J’en demande pardon, monseigneur, à Sinaï et à Thabor ; la verve m’a emporté ; j’ai dit plus que je ne devais dire. D’ailleurs, les foudres et les tonnerres du mont Sinaï n’ont point de rapport à la vie philosophique qu’on mène au mont Rémus, et la transfiguration du Thahor n’a rien à démêler avec l’uniformité de votre charmant caractère. Enfin, que Votre Altesse royale pardonne à l’enthousiasme ; n’est-il pas permis d’en avoir un peu, quand on vient de lire la belle épître dont votre muse française a régalé milord Baltimore ?

Je vois que mon prince a mis encore la connaissance de la langue anglaise dans ses trésors. Dulces sermones cujuscunque linguæ[1]. Je crois que ce lord Baltimore aura été bien surpris de voir un prince allemand écrire en vers français à un Anglais ; mais que voulez-vous ? je suis encore plus surpris que lui.
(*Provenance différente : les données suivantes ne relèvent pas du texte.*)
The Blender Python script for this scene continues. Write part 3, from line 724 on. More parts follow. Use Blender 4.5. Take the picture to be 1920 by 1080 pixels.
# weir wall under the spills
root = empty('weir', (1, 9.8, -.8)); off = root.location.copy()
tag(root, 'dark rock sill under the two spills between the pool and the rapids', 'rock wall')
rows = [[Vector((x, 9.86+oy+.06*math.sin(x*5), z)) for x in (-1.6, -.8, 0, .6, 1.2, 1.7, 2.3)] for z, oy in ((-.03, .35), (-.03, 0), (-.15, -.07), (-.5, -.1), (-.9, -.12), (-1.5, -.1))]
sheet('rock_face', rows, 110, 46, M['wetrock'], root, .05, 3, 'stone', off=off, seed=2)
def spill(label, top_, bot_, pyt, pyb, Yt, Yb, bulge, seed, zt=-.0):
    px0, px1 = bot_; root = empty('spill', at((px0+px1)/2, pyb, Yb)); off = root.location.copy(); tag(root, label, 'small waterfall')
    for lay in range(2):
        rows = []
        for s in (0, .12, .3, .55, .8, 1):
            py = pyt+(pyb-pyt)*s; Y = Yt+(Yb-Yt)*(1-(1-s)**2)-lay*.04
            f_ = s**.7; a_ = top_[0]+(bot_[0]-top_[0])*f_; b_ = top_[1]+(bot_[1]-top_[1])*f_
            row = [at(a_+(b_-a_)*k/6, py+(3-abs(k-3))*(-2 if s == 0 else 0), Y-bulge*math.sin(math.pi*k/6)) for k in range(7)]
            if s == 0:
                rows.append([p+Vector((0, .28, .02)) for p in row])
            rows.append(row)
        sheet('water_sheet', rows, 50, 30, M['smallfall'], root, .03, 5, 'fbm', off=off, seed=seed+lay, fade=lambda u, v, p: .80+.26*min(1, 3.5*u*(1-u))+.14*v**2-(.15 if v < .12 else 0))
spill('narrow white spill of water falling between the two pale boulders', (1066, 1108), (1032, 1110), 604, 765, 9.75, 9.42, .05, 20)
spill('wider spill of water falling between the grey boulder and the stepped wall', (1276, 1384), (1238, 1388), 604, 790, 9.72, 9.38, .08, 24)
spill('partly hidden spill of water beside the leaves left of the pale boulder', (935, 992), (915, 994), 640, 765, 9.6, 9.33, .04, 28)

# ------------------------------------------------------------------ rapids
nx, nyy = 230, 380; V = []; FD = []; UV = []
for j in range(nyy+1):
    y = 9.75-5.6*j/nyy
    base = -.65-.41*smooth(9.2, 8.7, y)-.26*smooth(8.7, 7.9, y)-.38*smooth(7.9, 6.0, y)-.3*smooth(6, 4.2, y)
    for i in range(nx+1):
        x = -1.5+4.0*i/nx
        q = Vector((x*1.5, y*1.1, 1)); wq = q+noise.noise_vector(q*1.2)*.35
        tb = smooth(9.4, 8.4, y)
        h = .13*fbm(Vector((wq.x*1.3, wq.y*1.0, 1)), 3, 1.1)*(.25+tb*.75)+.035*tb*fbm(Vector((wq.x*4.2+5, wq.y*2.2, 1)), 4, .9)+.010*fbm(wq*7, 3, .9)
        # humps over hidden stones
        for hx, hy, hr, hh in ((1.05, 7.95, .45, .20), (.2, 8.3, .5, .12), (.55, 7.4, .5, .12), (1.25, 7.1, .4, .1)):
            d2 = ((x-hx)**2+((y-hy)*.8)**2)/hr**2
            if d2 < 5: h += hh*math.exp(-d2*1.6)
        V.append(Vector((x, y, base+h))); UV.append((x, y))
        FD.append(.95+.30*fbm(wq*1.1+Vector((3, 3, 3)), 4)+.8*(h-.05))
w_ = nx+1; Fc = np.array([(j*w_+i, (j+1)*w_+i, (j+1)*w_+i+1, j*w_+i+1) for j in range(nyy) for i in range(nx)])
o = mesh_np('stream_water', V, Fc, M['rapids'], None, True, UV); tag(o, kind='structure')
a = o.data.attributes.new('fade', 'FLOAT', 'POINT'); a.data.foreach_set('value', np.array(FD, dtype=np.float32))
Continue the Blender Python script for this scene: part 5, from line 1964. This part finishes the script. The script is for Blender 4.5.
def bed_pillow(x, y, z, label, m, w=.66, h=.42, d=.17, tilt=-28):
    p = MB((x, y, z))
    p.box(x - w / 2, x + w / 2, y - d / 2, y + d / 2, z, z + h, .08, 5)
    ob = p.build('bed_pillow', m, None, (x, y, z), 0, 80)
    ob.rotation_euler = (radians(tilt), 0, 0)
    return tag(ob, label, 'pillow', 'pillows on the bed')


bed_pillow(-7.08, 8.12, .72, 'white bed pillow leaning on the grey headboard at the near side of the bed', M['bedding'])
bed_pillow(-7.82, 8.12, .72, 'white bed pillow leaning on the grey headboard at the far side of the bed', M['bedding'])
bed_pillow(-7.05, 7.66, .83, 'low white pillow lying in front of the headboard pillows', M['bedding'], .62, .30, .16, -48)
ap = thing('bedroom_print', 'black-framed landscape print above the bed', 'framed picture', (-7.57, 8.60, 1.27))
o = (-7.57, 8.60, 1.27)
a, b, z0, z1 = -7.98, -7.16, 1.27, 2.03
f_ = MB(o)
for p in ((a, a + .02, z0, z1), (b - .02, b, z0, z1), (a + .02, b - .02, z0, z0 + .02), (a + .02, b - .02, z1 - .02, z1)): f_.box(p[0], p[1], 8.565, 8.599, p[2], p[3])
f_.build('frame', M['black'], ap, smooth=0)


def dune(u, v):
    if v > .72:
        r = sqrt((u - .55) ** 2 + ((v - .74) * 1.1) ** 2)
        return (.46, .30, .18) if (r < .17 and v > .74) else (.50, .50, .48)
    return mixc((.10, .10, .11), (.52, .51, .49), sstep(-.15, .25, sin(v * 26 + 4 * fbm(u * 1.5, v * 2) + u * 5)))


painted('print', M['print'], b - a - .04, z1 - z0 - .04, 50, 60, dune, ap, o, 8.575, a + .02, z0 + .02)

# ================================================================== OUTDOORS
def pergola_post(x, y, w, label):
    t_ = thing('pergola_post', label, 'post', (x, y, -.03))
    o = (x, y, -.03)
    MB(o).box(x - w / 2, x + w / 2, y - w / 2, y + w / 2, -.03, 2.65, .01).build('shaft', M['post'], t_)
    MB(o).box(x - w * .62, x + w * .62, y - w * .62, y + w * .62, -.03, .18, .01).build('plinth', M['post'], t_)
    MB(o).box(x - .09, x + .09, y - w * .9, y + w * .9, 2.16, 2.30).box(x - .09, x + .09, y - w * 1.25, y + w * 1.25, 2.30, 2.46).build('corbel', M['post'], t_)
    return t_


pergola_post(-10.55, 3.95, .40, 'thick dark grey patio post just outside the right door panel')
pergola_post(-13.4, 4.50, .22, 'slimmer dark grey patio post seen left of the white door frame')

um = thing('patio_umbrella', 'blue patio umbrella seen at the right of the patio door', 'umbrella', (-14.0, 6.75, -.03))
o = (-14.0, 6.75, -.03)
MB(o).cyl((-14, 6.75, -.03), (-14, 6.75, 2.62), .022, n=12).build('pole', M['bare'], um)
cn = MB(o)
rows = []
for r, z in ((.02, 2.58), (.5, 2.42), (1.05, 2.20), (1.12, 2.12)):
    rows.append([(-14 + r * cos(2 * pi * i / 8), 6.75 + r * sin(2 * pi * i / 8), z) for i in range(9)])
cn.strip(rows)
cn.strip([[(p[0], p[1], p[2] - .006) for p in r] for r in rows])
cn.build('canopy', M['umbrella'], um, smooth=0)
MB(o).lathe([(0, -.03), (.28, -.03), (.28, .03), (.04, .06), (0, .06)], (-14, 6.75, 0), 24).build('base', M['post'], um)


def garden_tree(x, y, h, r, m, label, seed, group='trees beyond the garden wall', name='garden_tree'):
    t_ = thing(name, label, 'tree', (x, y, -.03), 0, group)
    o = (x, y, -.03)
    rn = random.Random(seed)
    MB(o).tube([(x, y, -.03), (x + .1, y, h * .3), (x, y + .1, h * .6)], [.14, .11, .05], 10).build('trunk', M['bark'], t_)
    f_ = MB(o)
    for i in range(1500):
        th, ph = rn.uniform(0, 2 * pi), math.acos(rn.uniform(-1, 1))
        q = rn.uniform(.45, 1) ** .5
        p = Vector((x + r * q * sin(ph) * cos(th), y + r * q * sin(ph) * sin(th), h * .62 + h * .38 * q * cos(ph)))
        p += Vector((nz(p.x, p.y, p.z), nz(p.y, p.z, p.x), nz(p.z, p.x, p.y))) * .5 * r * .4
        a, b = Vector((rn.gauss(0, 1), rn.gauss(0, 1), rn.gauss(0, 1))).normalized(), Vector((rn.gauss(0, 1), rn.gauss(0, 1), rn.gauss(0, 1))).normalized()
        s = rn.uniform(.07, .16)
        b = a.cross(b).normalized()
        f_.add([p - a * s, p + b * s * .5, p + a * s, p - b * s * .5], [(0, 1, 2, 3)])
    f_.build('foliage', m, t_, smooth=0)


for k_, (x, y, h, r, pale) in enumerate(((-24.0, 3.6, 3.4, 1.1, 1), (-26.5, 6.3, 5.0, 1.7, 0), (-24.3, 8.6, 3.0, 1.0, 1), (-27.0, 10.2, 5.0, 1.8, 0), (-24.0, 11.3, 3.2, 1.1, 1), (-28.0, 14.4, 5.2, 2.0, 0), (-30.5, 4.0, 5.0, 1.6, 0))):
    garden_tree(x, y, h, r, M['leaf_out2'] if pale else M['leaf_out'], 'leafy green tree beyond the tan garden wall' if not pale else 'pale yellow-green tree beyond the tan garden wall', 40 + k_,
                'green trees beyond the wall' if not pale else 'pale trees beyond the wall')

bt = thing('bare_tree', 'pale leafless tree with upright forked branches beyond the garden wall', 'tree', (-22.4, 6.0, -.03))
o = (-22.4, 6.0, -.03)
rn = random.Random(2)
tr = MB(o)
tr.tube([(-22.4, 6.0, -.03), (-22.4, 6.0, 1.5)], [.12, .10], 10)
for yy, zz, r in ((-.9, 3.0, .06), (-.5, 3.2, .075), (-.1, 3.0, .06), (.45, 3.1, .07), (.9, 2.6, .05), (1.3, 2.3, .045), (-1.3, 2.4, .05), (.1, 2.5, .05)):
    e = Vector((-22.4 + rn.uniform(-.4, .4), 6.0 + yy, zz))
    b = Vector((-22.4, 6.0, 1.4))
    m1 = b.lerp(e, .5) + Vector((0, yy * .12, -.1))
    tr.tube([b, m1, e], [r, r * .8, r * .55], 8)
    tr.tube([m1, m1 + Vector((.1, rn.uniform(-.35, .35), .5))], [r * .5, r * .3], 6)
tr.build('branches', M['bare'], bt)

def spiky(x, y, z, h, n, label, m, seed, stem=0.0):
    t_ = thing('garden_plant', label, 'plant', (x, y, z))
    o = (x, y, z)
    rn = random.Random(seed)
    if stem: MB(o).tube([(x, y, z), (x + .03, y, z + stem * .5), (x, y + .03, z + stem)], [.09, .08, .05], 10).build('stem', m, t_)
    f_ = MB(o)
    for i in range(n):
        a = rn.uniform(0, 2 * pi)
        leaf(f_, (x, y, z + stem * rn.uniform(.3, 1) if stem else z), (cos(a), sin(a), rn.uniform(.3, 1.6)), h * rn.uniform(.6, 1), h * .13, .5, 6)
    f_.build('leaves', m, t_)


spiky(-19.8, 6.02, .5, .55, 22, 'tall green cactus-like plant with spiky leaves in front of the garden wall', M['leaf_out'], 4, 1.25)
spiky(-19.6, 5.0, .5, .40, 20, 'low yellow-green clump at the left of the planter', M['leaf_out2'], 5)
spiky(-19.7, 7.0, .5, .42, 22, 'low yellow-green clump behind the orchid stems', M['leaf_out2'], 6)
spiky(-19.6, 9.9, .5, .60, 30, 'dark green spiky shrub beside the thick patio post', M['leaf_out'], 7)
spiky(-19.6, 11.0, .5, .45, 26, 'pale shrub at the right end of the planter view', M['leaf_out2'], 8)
Je n’entends rien à ce prodige de la nature. Comment se peut-il faire, encore une fois, qu’on écrive si bien dans la langue d’un pays où l’on n’a jamais été ? Pour Dieu ! monseigneur, dites donc votre secret.

J’enverrais bien aussi des vers à Votre Altesse royale, si j’osais : elle aurait le cinquième acte de Mahomet ; mais c’est qu’il n’est pas encore transcrit, et, pour les quatre premiers, ils sont actuellement repolis. Si votre beau génie a été un peu content de cette faible ébauche, j’ose espérer qu’elle aura encore la même indulgence pour l’ouvrage achevé. Elle ne trouvera plus certaines répétitions, certains vers lâches et décousus, qui sont des pierres d’attente. Elle verra l’amour paternel et le secret de la naissance des enfants de Zopire jouer un rôle plus grand et bien plus intéressant. Zopire, près d’être assassiné par ses enfants mêmes, n’adresse au ciel ses prières que pour eux, et il est frappé de la main de son fils, tandis qu’il prie les dieux de lui faire connaître ce fils même. Le fanatisme est-il peint à votre gré ? Ai-je assez exprimé l’horreur que doivent inspirer les Ravaillac, les Poltrot, les Clément, les Felton, les Salcède[2], les Aod, j’ai pensé dire les Judith ? En effet, monseigneur, quel bon roi serait à l’abri d’un assassinat, si la religion enseignait à tuer un prince qu’on croit ennemi de Dieu ?

  1. On lit dans Horace, livre III, ode viii : Docte sermones utriusque linguæ.
  2. Salcedo ou Salcède, assassin espagnol, cité comme Français, dans l’Essai sur les mœurs, chap. clxiv.